Demasiado cansancio, demasiado rival
“Falta uno, falta uno”, gritaba Alex Dujshebaev a su banquillo durante una inferioridad en la primera parte. Era una muestra de la falta de energía del equipo. Qué raro, un error de concentración. La portería propia estaba vacía, pero España todavía atacaba con uno menos, nadie entraba por Gonzalo Pérez de Vargas.
En efecto, el cuerpo no acompañaba: sólo quedaba el corazón. No importaba que en ataque varios lanzadores, Dani Dujshebaev, Agustín Casado o Jorge Maqueda, erraran el camino. Daba igual que en defensa faltara ese paso adelante, la agresividad de otros días para ir a chocar contra los daneses. Incluso era indiferente que apenas se disfrutaran de contraataques a favor, que no se celebrasen goles sencillos. Con su carácter, España remontó una vez en la primera parte (de 7-11 a 10-11) y otra en al segunda (de 15-20 a 19-20) para exigir a Dinamarca hasta sus límites.
Y los descubrió, sí, pero no los traspasó. Hubiera sido demasiado. Landin, el mejor portero del mundo, enloqueció a España con su nerviosa parsimonia, una mano aquí, un hombre allá, especialmente a Ferrán Solé, con doloroso desenlace. Aunque en todo el partido quizá no fue lo más decisivo.

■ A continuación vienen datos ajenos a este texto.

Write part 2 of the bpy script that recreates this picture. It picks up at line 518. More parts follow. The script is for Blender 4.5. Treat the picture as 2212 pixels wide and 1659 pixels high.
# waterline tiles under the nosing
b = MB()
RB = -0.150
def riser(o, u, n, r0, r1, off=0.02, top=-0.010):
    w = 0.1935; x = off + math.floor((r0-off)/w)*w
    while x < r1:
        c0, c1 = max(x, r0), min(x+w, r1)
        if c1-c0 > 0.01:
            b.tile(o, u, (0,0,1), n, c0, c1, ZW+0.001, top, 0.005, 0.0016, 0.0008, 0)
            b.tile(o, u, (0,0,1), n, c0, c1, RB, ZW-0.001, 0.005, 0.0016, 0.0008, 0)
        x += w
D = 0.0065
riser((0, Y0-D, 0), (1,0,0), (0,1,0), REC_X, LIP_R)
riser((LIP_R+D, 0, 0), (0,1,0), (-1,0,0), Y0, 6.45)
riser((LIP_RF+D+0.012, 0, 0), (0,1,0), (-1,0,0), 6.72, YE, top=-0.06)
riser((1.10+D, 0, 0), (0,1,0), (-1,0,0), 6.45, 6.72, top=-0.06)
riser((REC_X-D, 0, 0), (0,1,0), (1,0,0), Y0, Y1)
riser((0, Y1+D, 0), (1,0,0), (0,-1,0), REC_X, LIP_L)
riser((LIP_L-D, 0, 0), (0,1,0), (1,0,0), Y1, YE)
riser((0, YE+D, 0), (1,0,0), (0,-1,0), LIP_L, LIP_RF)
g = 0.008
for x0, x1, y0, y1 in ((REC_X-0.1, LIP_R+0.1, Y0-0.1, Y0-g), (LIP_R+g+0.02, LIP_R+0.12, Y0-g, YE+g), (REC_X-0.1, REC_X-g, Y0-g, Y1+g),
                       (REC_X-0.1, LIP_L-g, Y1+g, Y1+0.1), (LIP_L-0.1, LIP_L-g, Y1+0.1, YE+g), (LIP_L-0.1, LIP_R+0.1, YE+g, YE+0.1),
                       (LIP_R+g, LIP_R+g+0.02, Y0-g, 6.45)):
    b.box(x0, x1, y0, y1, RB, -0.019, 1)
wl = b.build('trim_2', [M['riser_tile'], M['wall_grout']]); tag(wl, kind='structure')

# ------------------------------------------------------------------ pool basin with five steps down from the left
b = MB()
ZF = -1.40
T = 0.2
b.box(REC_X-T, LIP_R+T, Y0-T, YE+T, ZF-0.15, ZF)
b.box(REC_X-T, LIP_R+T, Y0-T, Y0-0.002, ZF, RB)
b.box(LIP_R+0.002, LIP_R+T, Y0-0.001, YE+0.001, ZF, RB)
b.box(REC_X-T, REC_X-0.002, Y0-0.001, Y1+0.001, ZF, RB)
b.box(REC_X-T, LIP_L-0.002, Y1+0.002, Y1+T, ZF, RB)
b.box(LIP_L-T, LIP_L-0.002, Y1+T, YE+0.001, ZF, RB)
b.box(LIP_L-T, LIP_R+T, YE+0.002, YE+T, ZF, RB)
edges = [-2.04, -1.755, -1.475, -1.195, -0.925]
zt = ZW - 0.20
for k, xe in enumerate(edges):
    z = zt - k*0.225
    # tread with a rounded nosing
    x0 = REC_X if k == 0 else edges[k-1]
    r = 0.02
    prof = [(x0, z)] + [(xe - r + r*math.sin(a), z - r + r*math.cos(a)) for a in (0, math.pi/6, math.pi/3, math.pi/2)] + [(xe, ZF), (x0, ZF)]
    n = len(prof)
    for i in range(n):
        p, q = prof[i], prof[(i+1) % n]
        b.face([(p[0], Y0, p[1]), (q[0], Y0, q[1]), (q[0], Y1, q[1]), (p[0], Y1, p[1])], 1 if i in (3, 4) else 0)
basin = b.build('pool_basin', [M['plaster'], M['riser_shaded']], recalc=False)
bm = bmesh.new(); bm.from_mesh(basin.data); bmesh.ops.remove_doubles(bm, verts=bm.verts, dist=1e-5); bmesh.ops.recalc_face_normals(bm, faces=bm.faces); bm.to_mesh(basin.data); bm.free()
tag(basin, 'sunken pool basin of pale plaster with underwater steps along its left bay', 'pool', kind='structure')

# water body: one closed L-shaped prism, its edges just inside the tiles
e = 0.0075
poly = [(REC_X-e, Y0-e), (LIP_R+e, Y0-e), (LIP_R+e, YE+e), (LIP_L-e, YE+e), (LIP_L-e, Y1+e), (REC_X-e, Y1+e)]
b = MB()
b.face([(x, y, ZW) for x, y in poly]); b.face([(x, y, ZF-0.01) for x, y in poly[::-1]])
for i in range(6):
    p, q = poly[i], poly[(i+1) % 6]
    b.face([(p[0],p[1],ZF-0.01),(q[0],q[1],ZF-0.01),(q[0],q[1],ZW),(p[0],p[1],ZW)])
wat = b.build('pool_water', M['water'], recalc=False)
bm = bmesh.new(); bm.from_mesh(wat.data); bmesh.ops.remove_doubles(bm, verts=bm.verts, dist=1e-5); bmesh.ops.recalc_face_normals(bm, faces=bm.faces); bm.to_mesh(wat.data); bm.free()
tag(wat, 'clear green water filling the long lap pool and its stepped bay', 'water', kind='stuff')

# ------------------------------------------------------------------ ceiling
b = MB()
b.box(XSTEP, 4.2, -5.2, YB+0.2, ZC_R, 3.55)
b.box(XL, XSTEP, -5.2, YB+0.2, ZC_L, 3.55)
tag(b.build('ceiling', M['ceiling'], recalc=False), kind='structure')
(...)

En años anteriores, se podía saber si España había ganado o había perdido contra Dinamarca mirando un único dato: los goles de Hansen. Si la selección acorralaba al líder danés, vencía; si no, era derrotada. Ya no es así. A sus 35 años Hansen ya no está solo. A su lado hay dos jugadores de primera línea de 23 y 22 años, Mathias Gidsel y Simon Pytlick, con muchísimo balonmano en sus manos. Ellos fueron realmente quienes liquidaron las semifinales.
Este grupo olvidado por los suyos, sin afición que le siga, sin la repercusión que exige, elevó de nuevo a España al Olimpo y no cedió hasta el último minuto ante una Dinamarca para la posteridad. Volverá. Y peleará el domingo por el bronce en el Mundial y dentro de unos cuantos meses buscará una plaza en los Juegos Olímpicos de París 2024. Pero más era imposible.